Advanced technology is being pressed into service to help build a better harp. A research group at the Dublin Institute of Technology is analysing the characteristics of the traditional Irish instrument as a way to make things easier for the harp maker.
Dr Paddy Healy, a physics lecturer at the DIT described the work yesterday afternoon at a Science Week Ireland presentation at Cork Institute of Technology. The object, he said, was decidedly not to replace the harp maker but to help speed up the harp-making process.
Irish harp makers cannot keep up with world demand for the folk harp, a national symbol of Ireland, he said.

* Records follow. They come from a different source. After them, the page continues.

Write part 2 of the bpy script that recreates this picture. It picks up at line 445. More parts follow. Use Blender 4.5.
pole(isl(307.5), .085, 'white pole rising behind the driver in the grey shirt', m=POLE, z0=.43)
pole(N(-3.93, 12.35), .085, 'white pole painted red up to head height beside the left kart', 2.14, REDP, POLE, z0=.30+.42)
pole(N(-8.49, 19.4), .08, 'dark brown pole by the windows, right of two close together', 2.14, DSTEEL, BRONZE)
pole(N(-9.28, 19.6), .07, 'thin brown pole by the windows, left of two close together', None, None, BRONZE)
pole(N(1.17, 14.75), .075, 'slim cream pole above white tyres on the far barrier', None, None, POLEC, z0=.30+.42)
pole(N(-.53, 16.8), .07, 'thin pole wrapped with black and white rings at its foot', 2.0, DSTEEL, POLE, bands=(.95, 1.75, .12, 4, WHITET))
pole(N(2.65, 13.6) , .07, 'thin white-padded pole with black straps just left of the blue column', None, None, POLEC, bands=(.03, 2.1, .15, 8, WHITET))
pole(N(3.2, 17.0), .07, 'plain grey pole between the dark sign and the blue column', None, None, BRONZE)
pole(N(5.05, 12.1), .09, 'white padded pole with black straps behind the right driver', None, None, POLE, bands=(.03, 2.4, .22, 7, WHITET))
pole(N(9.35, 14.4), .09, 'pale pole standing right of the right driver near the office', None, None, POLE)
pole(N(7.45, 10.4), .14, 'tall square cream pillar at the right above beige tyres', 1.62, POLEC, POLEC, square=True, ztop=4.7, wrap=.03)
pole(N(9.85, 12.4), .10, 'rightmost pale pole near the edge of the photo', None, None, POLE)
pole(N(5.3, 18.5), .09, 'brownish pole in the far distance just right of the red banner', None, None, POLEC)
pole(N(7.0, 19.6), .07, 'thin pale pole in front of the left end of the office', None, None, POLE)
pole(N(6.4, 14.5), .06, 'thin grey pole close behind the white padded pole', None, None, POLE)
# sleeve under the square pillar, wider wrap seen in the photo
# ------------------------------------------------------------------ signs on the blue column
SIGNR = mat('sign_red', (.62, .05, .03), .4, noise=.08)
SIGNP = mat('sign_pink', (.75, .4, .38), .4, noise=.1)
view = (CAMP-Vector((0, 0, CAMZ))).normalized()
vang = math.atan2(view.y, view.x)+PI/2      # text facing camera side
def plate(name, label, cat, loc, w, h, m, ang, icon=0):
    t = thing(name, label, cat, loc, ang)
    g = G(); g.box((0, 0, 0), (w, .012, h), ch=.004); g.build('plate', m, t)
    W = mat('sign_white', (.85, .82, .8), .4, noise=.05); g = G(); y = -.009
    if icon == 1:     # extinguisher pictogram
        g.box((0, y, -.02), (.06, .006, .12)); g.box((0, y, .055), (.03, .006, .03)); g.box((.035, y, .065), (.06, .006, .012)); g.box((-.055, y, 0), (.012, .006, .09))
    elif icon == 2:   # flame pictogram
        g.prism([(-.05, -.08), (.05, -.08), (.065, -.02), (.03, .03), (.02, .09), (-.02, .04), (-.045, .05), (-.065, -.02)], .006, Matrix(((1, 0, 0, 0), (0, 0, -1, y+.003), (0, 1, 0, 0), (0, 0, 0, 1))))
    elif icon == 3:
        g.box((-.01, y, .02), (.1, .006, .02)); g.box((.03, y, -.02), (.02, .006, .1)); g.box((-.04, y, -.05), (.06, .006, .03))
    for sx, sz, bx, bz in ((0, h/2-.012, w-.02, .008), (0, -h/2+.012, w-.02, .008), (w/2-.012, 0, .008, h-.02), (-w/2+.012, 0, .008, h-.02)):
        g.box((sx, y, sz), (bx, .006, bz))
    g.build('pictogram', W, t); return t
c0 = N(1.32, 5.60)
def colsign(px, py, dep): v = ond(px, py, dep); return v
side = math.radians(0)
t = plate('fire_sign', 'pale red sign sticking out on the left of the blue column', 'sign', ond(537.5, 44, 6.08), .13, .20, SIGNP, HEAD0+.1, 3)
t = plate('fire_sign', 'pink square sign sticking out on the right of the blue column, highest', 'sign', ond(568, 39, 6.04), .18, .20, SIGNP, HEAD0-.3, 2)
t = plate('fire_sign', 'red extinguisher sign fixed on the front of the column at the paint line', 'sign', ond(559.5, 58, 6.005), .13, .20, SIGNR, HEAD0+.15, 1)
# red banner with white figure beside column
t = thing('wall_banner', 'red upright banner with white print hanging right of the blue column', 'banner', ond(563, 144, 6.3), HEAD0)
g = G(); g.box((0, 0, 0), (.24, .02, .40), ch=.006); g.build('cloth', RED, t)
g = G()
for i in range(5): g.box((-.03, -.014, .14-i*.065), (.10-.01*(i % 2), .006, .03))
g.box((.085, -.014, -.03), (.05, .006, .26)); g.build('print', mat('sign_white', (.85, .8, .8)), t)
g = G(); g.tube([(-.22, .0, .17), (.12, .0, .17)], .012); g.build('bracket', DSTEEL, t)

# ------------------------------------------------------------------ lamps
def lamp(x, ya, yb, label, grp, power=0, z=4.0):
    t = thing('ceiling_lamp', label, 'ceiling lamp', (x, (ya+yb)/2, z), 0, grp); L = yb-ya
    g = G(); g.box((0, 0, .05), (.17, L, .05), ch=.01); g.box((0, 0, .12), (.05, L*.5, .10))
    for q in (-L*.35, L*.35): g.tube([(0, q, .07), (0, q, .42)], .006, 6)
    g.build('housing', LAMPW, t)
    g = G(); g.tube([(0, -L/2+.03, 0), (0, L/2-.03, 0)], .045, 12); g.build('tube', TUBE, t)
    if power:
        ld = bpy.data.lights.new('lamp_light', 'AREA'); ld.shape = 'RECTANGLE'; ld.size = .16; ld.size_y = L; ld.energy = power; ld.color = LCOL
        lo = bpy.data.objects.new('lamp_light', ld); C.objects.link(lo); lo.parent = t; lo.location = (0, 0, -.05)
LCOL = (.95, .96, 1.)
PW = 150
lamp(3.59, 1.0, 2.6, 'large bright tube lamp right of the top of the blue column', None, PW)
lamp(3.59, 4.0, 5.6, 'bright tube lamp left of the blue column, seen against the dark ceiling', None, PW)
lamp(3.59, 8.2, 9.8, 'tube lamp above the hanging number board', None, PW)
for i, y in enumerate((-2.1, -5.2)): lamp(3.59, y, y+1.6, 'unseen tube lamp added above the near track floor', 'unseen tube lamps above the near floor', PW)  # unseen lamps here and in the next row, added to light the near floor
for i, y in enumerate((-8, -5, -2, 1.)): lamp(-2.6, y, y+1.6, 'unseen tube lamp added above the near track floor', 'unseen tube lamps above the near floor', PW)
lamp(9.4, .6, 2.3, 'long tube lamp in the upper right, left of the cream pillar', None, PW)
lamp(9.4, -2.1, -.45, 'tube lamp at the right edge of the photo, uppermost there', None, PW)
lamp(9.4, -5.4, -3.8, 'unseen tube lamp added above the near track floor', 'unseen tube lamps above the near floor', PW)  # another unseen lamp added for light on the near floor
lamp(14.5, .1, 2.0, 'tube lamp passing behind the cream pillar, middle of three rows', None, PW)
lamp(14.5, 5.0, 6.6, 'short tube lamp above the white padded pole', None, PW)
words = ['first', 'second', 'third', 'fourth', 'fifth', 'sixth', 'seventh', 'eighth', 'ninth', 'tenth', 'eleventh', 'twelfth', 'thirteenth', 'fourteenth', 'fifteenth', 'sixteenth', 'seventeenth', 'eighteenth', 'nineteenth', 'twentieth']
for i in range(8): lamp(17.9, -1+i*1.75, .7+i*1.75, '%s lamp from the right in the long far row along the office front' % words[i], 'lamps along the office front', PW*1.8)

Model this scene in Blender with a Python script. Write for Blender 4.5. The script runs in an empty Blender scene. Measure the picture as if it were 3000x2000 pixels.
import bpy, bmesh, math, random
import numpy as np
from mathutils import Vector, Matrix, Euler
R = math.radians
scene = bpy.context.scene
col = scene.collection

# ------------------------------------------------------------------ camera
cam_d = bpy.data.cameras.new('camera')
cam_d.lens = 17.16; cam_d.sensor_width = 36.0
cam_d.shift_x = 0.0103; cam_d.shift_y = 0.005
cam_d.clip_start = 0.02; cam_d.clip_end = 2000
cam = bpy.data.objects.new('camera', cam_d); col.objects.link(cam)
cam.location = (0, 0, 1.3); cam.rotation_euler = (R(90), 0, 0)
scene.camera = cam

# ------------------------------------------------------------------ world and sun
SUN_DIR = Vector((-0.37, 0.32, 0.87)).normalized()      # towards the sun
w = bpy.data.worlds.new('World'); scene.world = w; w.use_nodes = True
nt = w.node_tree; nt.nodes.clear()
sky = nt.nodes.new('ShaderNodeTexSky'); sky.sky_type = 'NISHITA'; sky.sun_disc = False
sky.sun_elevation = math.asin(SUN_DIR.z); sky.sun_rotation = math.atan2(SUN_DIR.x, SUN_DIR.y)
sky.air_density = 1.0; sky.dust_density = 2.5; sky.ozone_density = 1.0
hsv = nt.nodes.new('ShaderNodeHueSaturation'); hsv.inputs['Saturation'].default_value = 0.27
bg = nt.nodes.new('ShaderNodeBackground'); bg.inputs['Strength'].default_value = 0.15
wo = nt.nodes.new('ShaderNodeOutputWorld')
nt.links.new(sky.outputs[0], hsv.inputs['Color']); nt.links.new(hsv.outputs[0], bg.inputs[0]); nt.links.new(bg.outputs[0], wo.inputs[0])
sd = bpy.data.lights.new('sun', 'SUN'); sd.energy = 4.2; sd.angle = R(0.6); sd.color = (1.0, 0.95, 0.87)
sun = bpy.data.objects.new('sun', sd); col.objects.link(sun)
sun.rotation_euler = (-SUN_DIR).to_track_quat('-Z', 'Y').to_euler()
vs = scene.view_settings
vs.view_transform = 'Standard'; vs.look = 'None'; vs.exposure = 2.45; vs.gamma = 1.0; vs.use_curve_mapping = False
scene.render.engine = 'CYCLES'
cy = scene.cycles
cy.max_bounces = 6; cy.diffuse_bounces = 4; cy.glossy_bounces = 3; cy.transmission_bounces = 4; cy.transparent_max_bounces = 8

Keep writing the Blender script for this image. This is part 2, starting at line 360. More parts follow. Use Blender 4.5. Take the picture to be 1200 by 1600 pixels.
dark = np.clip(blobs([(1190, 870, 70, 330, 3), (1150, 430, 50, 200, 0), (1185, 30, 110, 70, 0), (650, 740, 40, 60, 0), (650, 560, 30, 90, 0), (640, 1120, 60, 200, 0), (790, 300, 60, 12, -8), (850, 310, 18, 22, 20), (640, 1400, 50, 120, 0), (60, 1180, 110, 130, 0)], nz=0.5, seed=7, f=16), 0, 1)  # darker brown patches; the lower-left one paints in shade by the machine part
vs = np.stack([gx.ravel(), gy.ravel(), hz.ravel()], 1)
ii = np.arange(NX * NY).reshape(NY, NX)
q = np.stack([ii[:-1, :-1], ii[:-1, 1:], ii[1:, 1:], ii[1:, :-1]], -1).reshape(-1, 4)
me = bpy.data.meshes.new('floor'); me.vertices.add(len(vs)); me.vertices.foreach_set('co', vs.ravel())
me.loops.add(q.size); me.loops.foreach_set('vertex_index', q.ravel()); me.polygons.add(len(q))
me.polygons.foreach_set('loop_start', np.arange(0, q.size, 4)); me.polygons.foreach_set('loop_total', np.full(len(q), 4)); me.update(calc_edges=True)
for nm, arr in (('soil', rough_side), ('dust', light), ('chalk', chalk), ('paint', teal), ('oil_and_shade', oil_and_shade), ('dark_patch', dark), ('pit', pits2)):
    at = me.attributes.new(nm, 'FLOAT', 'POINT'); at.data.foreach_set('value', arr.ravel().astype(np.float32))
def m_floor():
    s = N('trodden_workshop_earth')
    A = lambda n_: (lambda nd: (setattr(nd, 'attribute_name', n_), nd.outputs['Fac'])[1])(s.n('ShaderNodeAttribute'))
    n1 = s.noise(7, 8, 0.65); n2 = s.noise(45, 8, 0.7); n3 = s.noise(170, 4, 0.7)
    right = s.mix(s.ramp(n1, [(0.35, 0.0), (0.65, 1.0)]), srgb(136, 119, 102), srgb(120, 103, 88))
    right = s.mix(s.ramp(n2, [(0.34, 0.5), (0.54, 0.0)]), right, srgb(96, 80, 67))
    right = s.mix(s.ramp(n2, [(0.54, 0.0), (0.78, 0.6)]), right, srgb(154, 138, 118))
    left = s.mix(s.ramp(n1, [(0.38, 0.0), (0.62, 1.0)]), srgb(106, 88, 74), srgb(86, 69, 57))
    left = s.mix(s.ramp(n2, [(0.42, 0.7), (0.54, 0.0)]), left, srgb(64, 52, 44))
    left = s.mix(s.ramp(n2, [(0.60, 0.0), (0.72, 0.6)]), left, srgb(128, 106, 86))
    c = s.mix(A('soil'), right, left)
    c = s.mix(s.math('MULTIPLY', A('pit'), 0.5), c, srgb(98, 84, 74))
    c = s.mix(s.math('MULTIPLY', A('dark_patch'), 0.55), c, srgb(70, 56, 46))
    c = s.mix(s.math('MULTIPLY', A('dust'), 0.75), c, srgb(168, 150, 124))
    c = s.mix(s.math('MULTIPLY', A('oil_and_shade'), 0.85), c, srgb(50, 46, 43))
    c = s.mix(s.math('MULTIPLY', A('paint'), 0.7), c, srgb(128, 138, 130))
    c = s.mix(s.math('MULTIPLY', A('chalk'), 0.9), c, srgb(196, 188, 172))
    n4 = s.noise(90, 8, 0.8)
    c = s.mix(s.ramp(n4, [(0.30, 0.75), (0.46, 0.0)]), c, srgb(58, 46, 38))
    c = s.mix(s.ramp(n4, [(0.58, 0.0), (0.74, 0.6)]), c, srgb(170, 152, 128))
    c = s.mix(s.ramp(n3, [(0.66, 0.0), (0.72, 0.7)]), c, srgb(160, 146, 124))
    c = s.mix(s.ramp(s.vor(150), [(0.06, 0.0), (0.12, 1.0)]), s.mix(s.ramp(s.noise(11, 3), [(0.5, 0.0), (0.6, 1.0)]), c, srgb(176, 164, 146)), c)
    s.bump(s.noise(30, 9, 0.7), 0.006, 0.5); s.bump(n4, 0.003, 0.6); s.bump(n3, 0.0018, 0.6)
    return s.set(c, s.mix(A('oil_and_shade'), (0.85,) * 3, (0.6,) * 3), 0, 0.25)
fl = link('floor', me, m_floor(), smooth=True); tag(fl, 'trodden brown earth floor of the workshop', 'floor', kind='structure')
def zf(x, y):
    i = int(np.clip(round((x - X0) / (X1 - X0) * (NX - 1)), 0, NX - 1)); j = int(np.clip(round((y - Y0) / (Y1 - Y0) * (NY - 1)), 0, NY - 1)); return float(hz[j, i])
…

His study sought "to unlock the secrets of the Irish folk harp to advance the musical instrument-making business in Ireland and, with luck, create a few jobs.
"We have to understand the relationship between the music that emanates from the harp and the harp's physical properties. If we can understand this we can help the harp maker to make them more quickly."
The project is funded by the DIT and by Forbairt and Dr Healy is working in conjunction with one of Ireland's leading harp makers, Mr Colm O Meachair of the Marley Craft Centre.
The work requires extensive use of computer technology to analyse the sounds and the harp's structure, the elements of the instrument that amplify the fairly weak sounds that come from the strings when plucked.
The group was studying the elasticity of the wood, its density and the "resonance frequencies" of the harp's overall shape. "It is about vibration and the structure of a musical instrument," Dr Healy said. "We are trying to fully understand the behaviour of the harp's structure and the way it amplifies the notes."
Dr Healy believed that what was learned during the study could be reapplied in the manufacture of other stringed instruments such as guitars and violins.
Dr Healy will repeat his talk at Queens University on Wednesday at 3.45 p.m. and on Friday at TCD at 3 p.m.